I co ja mogę napisać, pomijając fakt, że porównywanie tej powieści do Lśnienia Kinga bardziej jej zaszkodziło...? Jeszcze bardziej...
Tragiczna główna bohaterka, reakcje komiczne i tragiczne do zaistniałych sytuacji (jest kilkanaście tak bzdurnych scen, o których nie napiszę, żeby nie spojlerować - chodzi o scenę z lustrem...).
Akcja przeskakuje chaotycznie, jak żaba z listek na listek.
Miało być strasznie - jest niestrasznie, niefajnie, nie płynnie, nielogicznie.
Nie.
MOJA OCENA: 3/10
PRZECZYTAJ FRAGMENT!
***
Każde marzenie może stać się koszmarem. Każdy człowiek może stać się potworem.

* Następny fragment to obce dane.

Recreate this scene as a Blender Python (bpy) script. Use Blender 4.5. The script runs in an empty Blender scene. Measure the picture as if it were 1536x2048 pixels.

Victoria Page i Thomas Wilde są małżeństwem światowej sławy pisarzy. Gdy Thomas oznajmia żonie, że zamierza wydać swój pierwszy kryminał, kobietę ogarnia nieuzasadniony niepokój.
Księżycowy zabójca szybko staje się bestsellerem. W tym samym czasie Victoria zauważa dziwne zmiany w zachowaniu partnera. Kobietę zaczynają nękać koszmary, w których doświadcza śmierci z rąk własnego męża.
Niedługo po premierze powieści w Nowym Jorku zaczyna grasować morderca, który naśladuje zabójcę wykreowanego przez Thomasa. Victoria zaczyna nabierać podejrzeń, że człowiek z którym dzieli życie, jest bardzo niebezpieczny.